Grinning faces stare across this classroom at Winston Knoll Collegiate, but the students aren’t listening for a joke from a friend or rebuke from the teacher; these kids are watching each other’s hands to speak.
The Deaf Crows Collective has been operating for about four years as a way to help deaf youth improve their reading and communication, but it has become more than that for the teens.
This is Fatima Nafisa’s fourth year in the program. She uses sign language to speak, and her teacher translates. Nafisa said the program is her favourite place to be and it has changed her a lot.
“Before … I didn’t feel really any confidence but the arts helped me to feel confident. It has helped me to make decisions about my expression about my own deaf feelings and deaf experiences, and when I’m putting down different colours and things in my art, it helps me to help others understand how I’m feeling inside,” she said.
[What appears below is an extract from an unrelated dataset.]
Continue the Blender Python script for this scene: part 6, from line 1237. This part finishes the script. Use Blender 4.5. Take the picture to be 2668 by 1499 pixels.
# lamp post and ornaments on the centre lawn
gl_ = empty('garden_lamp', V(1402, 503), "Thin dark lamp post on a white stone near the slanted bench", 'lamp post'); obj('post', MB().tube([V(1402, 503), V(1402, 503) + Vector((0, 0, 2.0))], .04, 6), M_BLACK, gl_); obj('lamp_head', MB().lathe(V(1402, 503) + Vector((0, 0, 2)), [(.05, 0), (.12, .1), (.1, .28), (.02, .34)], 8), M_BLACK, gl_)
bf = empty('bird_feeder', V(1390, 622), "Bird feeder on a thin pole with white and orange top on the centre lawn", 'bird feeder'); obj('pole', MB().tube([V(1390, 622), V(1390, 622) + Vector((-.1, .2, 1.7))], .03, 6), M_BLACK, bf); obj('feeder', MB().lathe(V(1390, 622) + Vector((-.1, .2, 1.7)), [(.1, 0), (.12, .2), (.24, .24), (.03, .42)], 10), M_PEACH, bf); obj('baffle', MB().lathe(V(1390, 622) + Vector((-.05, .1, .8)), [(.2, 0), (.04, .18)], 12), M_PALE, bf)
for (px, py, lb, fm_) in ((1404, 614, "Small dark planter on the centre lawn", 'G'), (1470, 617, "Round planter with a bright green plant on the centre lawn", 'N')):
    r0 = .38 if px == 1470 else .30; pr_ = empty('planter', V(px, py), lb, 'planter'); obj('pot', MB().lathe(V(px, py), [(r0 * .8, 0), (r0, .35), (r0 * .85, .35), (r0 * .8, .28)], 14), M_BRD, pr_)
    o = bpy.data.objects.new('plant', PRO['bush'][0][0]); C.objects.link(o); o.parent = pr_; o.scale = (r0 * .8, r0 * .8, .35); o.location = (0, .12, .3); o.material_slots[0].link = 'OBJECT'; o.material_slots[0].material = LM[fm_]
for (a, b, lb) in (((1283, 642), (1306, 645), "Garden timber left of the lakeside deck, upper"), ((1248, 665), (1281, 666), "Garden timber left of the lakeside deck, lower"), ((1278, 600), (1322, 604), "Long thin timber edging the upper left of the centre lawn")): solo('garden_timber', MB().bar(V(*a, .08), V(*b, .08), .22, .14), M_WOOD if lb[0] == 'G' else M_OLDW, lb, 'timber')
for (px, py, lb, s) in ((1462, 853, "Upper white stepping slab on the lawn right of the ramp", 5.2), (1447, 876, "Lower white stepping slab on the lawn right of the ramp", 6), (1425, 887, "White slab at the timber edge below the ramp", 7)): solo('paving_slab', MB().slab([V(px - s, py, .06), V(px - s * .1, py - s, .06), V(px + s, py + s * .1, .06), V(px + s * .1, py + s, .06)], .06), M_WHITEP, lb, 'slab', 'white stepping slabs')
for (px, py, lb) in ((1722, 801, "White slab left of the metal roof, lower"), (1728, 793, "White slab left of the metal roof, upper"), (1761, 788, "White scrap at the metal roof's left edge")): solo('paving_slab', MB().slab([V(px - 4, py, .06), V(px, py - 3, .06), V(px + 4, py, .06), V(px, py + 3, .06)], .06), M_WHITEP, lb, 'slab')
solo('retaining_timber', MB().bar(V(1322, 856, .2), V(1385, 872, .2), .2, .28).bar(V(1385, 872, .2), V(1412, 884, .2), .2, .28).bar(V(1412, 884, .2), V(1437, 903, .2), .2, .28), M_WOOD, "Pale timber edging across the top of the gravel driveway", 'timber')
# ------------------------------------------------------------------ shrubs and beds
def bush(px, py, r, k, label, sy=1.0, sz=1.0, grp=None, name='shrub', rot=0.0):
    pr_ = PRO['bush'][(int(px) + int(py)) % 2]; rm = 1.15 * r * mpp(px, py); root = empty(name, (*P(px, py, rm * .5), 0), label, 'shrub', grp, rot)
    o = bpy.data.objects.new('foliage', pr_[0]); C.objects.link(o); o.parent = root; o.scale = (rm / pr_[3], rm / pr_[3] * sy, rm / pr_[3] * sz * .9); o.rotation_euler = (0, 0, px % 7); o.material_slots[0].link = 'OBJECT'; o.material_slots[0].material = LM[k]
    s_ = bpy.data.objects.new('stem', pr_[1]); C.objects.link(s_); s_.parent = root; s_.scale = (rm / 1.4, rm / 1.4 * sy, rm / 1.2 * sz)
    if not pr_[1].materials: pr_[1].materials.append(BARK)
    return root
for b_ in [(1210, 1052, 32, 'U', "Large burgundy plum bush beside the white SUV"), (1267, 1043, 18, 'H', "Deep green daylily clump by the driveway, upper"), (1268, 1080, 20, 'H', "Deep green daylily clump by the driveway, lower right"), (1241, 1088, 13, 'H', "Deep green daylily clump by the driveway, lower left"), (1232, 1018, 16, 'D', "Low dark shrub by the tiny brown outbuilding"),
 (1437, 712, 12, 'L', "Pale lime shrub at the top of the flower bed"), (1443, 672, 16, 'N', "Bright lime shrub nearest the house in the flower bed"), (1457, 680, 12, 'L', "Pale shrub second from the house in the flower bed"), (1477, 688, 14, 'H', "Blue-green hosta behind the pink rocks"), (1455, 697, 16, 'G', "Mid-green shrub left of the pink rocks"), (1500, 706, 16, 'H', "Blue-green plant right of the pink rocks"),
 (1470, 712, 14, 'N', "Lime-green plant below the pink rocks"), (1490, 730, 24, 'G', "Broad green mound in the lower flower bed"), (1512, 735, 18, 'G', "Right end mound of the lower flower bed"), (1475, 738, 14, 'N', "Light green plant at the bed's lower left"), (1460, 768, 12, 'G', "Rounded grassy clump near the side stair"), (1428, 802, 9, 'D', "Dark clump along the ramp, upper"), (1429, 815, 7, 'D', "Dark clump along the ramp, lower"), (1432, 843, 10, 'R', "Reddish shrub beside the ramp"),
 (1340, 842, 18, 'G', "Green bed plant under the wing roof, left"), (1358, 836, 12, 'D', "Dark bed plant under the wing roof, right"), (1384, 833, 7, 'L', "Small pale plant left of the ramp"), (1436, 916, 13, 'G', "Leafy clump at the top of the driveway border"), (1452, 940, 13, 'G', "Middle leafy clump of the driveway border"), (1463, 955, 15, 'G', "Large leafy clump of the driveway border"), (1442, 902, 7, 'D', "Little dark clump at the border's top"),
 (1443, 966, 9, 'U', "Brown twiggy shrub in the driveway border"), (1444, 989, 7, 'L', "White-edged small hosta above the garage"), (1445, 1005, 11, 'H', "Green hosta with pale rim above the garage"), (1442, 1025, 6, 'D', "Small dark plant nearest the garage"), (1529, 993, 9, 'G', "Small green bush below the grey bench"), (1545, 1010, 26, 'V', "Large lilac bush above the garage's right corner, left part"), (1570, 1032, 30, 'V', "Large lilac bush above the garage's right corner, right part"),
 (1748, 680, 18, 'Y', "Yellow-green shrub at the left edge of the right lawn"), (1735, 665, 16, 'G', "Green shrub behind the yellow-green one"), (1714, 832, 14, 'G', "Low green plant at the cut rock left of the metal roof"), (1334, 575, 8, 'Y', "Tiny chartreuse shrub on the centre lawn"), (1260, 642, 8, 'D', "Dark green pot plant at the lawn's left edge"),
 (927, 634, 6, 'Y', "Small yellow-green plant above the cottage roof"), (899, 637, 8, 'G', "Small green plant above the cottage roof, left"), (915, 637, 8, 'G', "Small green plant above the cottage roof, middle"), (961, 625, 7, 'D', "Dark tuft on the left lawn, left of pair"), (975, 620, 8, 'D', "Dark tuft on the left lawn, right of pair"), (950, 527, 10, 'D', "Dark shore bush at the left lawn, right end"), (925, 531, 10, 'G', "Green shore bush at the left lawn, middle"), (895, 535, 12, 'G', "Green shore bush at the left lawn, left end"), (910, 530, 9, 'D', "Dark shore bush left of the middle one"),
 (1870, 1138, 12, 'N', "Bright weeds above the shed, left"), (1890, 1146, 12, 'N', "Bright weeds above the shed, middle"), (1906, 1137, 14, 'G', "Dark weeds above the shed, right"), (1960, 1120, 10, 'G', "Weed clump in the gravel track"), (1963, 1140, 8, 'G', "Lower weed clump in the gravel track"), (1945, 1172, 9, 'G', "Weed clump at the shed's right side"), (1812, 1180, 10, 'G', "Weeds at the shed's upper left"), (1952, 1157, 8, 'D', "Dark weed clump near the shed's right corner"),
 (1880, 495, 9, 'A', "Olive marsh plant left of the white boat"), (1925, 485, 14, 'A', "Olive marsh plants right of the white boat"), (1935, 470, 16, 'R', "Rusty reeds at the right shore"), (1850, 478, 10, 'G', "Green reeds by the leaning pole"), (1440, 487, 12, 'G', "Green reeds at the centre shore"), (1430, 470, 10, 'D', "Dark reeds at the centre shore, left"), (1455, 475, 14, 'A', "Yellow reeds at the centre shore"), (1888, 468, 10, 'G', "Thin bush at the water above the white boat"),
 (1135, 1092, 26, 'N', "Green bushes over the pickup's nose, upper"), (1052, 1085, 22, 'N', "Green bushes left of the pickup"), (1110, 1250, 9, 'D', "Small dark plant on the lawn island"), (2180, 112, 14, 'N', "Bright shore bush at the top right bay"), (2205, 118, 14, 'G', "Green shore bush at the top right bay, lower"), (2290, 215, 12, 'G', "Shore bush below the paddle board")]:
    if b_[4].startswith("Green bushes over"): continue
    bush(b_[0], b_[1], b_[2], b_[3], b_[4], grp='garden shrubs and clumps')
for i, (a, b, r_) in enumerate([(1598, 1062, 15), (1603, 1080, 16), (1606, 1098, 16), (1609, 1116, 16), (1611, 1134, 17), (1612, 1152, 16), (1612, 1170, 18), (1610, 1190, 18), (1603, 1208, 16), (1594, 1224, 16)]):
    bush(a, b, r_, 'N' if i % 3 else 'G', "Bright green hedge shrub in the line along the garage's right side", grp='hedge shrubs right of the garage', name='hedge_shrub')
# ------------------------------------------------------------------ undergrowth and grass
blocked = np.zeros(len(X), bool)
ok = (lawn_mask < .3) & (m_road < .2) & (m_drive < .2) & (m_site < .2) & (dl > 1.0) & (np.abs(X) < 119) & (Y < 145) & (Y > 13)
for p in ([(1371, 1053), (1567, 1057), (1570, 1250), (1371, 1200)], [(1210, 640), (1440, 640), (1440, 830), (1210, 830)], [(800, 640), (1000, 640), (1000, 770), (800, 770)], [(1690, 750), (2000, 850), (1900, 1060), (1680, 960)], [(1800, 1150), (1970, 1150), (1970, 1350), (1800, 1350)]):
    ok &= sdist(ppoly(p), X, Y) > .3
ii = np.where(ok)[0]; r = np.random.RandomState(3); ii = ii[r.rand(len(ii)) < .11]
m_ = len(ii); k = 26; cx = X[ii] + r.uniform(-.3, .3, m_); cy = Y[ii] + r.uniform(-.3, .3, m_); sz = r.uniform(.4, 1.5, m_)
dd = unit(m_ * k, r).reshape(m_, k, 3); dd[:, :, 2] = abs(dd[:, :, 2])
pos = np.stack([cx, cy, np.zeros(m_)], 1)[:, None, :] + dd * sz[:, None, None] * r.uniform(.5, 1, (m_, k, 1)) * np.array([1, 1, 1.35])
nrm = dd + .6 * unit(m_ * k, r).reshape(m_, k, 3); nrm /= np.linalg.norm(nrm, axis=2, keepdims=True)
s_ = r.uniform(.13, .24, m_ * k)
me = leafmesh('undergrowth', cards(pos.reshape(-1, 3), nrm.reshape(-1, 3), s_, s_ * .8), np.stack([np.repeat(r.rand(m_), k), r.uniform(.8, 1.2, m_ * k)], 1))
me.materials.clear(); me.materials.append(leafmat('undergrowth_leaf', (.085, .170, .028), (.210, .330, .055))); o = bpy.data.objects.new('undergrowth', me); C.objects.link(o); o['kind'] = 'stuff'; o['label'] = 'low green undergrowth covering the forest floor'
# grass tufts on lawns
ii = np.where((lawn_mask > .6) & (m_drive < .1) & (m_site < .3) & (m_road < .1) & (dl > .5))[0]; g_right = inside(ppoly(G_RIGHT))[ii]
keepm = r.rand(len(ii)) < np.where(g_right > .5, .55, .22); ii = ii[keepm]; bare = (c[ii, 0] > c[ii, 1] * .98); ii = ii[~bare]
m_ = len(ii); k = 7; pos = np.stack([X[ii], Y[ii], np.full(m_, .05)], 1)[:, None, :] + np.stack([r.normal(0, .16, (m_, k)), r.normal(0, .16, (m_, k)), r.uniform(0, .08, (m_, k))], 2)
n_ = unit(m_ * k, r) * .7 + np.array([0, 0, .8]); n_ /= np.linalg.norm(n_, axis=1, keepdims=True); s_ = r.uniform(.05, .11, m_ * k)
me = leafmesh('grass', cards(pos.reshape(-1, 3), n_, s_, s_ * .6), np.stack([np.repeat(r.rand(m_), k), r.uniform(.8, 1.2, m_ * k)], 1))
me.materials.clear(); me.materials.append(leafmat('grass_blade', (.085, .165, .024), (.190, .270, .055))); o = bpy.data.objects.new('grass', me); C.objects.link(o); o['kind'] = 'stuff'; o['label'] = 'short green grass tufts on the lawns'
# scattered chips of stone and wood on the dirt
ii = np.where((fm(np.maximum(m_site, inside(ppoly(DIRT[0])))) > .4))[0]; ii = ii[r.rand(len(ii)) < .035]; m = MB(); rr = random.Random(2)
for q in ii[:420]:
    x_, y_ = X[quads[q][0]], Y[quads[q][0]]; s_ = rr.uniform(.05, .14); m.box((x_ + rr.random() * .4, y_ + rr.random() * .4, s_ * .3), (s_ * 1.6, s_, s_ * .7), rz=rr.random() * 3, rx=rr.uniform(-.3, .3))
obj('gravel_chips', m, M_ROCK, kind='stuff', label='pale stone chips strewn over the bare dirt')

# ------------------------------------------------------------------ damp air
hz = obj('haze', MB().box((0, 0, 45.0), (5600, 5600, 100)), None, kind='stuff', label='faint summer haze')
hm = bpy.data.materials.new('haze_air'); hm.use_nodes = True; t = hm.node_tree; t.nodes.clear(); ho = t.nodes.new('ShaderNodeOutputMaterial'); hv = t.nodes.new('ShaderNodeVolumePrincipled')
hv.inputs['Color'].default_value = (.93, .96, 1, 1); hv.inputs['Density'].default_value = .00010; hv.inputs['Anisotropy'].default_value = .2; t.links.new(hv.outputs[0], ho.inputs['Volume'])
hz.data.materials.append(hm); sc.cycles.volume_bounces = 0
She likes the art the students do and says having artists come in and teach helps her focus on deep experiences and learn things like the meaning of a colour.
Mustafa Alabssi was showing a short film he made this day in class. There was no sound, just silence as the actors went through their paces.
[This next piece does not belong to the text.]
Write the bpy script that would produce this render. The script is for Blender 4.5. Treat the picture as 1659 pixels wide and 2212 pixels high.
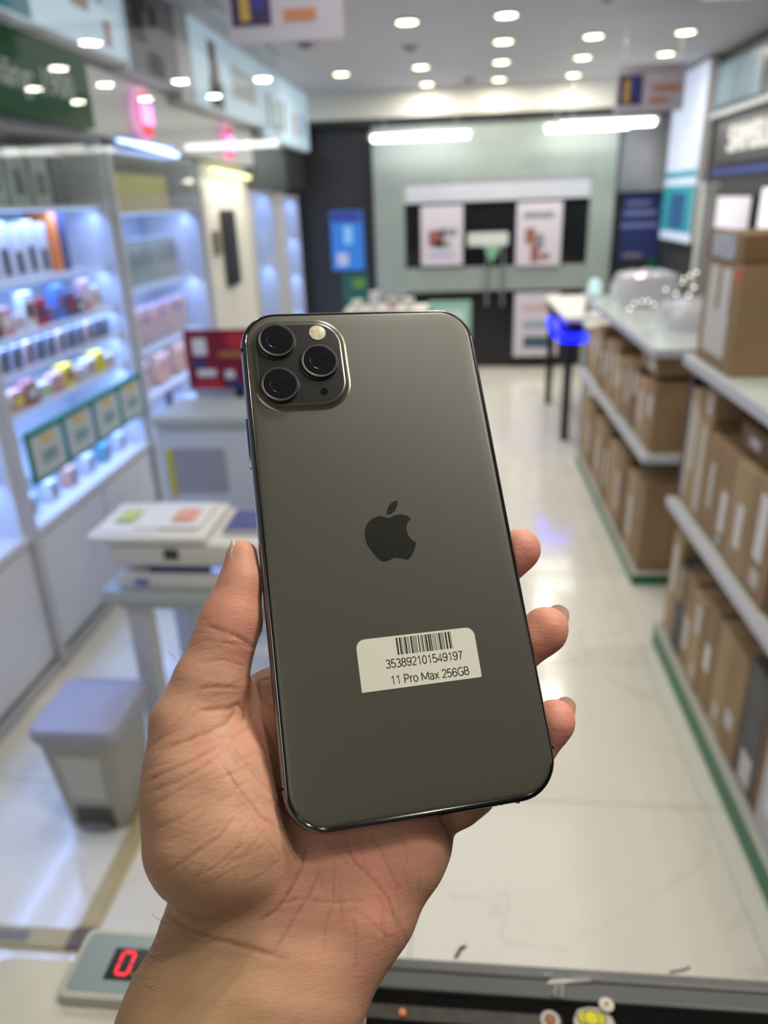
import bpy, bmesh, math, random
import numpy as np
from mathutils import Matrix, Vector
for _o in list(bpy.data.objects): bpy.data.objects.remove(_o)
S = bpy.context.scene
COL = S.collection
random.seed(7)
# ---------------------------------------------------------------- camera, world, exposure
CAM_ROT = [[0.995164, -0.003981, 0.098146], [0.092012, 0.387538, -0.91725], [-0.034384, 0.921845, 0.38603]]
cam_d = bpy.data.cameras.new('camera'); cam = bpy.data.objects.new('camera', cam_d); COL.objects.link(cam)
cam.matrix_world = Matrix.Translation((0, 0, 1.6)) @ Matrix(CAM_ROT).to_4x4()
cam_d.sensor_fit = 'VERTICAL'; cam_d.sensor_height = 24.0; cam_d.lens = 24.0*1600/2212
cam_d.clip_start = 0.01; cam_d.clip_end = 60
cam_d.dof.use_dof = True; cam_d.dof.focus_distance = 0.2215; cam_d.dof.aperture_fstop = 6.0
S.camera = cam
S.view_settings.view_transform = 'Standard'; S.view_settings.look = 'None'
S.view_settings.gamma = 1; S.view_settings.use_curve_mapping = False
S.view_settings.exposure = 0.0
S.cycles.use_denoising = True
S.cycles.use_adaptive_sampling = True; S.cycles.adaptive_threshold = 0.02; S.cycles.max_bounces = 7; S.cycles.transparent_max_bounces = 12; S.cycles.sample_clamp_indirect = 4.0
S.cycles.caustics_reflective = False; S.cycles.caustics_refractive = False
W = bpy.data.worlds.new('world'); S.world = W; W.use_nodes = True
W.node_tree.nodes['Background'].inputs[0].default_value = (0.80, 0.84, 0.90, 1)
W.node_tree.nodes['Background'].inputs[1].default_value = 0.20

def area(name, loc, size, power, color=(1, 1, 1), rot=(0, 0, 0), size_y=None, shape=None, spread=None, parent=None):
    l = bpy.data.lights.new(name, 'AREA'); l.energy = power; l.color = color; l.size = size
    if shape: l.shape = shape
    elif size_y: l.shape = 'RECTANGLE'; l.size_y = size_y
    if spread: l.spread = spread
    o = bpy.data.objects.new(name, l); COL.objects.link(o); o.location = loc; o.rotation_euler = rot
    if parent: o.parent = parent
    return o
WARM = (1.0, 0.93, 0.80); NEUT = (1, 0.98, 0.95); BLUE = (0.27, 0.44, 1.0)
# unseen fill lamps added under the ceiling, small ones above the counter
area('ceiling_fill_light', (0.1, 3.0, 2.50), 1.6, 15, NEUT, size_y=2.6)
area('ceiling_fill_light', (-0.3, -1.2, 2.50), 1.0, 7, WARM, size_y=0.8)  # soft fill for the hand, added behind the camera
area('ceiling_fill_light', (0.1, 5.6, 2.50), 1.8, 9, NEUT, size_y=2.2)
for _x in (0.3, 0.65, 1.0):
    for _y in (0.12, 0.5): area('counter_sheen_light', (_x, _y, 2.50), 0.04, 2.0, WARM, shape='DISK')  # added unseen for the sheen of the phone back and lens sparkles

# ---------------------------------------------------------------- materials
MATS = {}
def mat(name, col, rough=0.5, metal=0.0, spec=0.5, emit=None, es=0.0, coat=0.0, bump=None, trans=0.0, alpha=1.0, vary=0.0, vscale=6.0, ior=1.45):
    if name in MATS: return MATS[name]
    m = bpy.data.materials.new(name); m.use_nodes = True; nt = m.node_tree; b = nt.nodes['Principled BSDF']
    b.inputs['Base Color'].default_value = (*col, 1); b.inputs['Roughness'].default_value = rough
    b.inputs['Metallic'].default_value = metal; b.inputs['Specular IOR Level'].default_value = spec
    b.inputs['Coat Weight'].default_value = coat; b.inputs['IOR'].default_value = ior
    b.inputs['Transmission Weight'].default_value = trans; b.inputs['Alpha'].default_value = alpha
    if emit: b.inputs['Emission Color'].default_value = (*emit, 1); b.inputs['Emission Strength'].default_value = es
    if vary > 0:
        tc = nt.nodes.new('ShaderNodeTexCoord'); n = nt.nodes.new('ShaderNodeTexNoise'); n.inputs['Scale'].default_value = vscale; n.inputs['Detail'].default_value = 5
        oi = nt.nodes.new('ShaderNodeObjectInfo'); ad = nt.nodes.new('ShaderNodeVectorMath'); ad.operation = 'ADD'
        nt.links.new(tc.outputs['Object'], ad.inputs[0]); nt.links.new(oi.outputs['Random'], ad.inputs[1]); nt.links.new(ad.outputs[0], n.inputs['Vector'])
        r = nt.nodes.new('ShaderNodeValToRGB'); r.color_ramp.elements[0].position = 0.3; r.color_ramp.elements[1].position = 0.7
        r.color_ramp.elements[0].color = (*[c*(1-vary) for c in col], 1); r.color_ramp.elements[1].color = (*[min(1, c*(1+vary*0.6)) for c in col], 1)
        nt.links.new(n.outputs['Fac'], r.inputs[0]); nt.links.new(r.outputs[0], b.inputs['Base Color'])
    if bump:
        tc = nt.nodes.new('ShaderNodeTexCoord'); n = nt.nodes.new('ShaderNodeTexNoise'); n.inputs['Scale'].default_value = bump[0]
        bp = nt.nodes.new('ShaderNodeBump'); bp.inputs['Strength'].default_value = bump[1]; bp.inputs['Distance'].default_value = bump[2]
        nt.links.new(tc.outputs['Object'], n.inputs['Vector']); nt.links.new(n.outputs['Fac'], bp.inputs['Height']); nt.links.new(bp.outputs[0], b.inputs['Normal'])
    MATS[name] = m; return m
def emis(name, col, s):
    return mat(name, tuple(min(0.8, c*0.8) for c in col), 0.4, emit=col, es=s)
def glassmat(name, tint=(0.93, 0.97, 0.96), refl=1.0):
    m = bpy.data.materials.new(name); m.use_nodes = True; nt = m.node_tree; nt.nodes.clear()
    o = nt.nodes.new('ShaderNodeOutputMaterial'); mx = nt.nodes.new('ShaderNodeMixShader'); t = nt.nodes.new('ShaderNodeBsdfTransparent'); g = nt.nodes.new('ShaderNodeBsdfGlossy')
    f = nt.nodes.new('ShaderNodeLayerWeight'); f.inputs[0].default_value = 0.5; g.inputs['Roughness'].default_value = 0.01
    pw = nt.nodes.new('ShaderNodeMath'); pw.operation = 'POWER'; pw.inputs[1].default_value = 5
    mu = nt.nodes.new('ShaderNodeMath'); mu.operation = 'MULTIPLY_ADD'; mu.inputs[1].default_value = 0.45*refl; mu.inputs[2].default_value = 0.012
    nt.links.new(f.outputs['Facing'], pw.inputs[0])
    t.inputs[0].default_value = (*tint, 1)
    nt.links.new(pw.outputs[0], mu.inputs[0]); nt.links.new(mu.outputs[0], mx.inputs[0]); nt.links.new(t.outputs[0], mx.inputs[1]); nt.links.new(g.outputs[0], mx.inputs[2]); nt.links.new(mx.outputs[0], o.inputs[0])
    MATS[name] = m; return m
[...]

Alabssi moved to Canada from Syria and came into the Deaf Crows program. He said when he was in Syria he didn’t understand much of anything.
“I didn’t have any connection there; there wasn’t much help there in Syria. I didn’t understand how to read or write, I didn’t know anything about life. But when I arrived here, it’s interesting, I understood more (with) more confidence,” Alabssi said through an interpreter.
He loves the drama aspect of the classes and said he loves both the experience and the support the students give each other.
The program started as an idea between Chrystene Ells and Joanne Weber, a teacher of the deaf. According to Ells, Weber was seeing more and more issues with deaf teens coming into school with extremely low literacy levels.
The two talked about how art can access parts of the brain and a person’s inner life that academics may not — and so the Deaf Crows Collective was born.
Ells explained there was near immediate success.
In the three-month test program, the students’ reading levels went up a full grade. Ells tells the story of a young girl in the program who would only read the first half of a word, then guess at the second half. Then while drawing, Ells found she would only draw the left half of a picture. Ells kept working with her on drawing until one day that changed.
“She just crossed that border, she made the leap and she drew the whole thing. And that same exact week she started reading whole words and not missing the right-hand side of the word,” she said.
The program isn’t just about academic outcomes. Ells said from the beginning to now, she has seen a huge change in the youth involved.
“These projects that we’re doing give these people who’ve never had a way of expressing themselves other than a few gestures and pointing and kind of dealing with immediate things like ‘I need food’ or ‘Where’s the bathroom?’ ” Ells said. “Maybe now they’re able to actually express what’s going on inside of them, the feelings that they have, the thoughts that they have, tell stories about what they’ve experienced because they’ve been given language for the first time.”
She explained the academics are giving the students language and a sense of self, while the art is giving them ways to express themselves and find what they want to say.
“They’ve also created a community where they feel like they can have a place where they are safe and where they’re normal,” said Ells.
The group started out doing things like drawing and painting but expanded into a drama a few years ago. They wrote a play called “Deaf Crows” and it was so well-received in Regina that they took it to a deaf drama festival in Edmonton, where it also got glowing reviews. They followed that up with Apple Time, which was also well-received.
The program has also gotten attention from the Saskatchewan Advocate for Children and Youth. In his recent annual report, he highlighted the Deaf Crows Collective, along with several other programs, as innovative and having positive outcomes for students.
“Participation in Deaf Crows Collective has increased the confidence of the DHH students, who are now empowered to speak out on the challenges they face. They have written letters to politicians, the Saskatchewan Human Rights Commission, non-profit agencies and several government officials outlining their struggle to access technology, sign language interpreters, and additional opportunities for schooling and employment,” read the outline in the advocate’s report.
Currently, the program is run through a grant from the Saskatchewan Arts Board, but Ells said that can’t last forever. She wants to see the school division or province fund this program and others like it.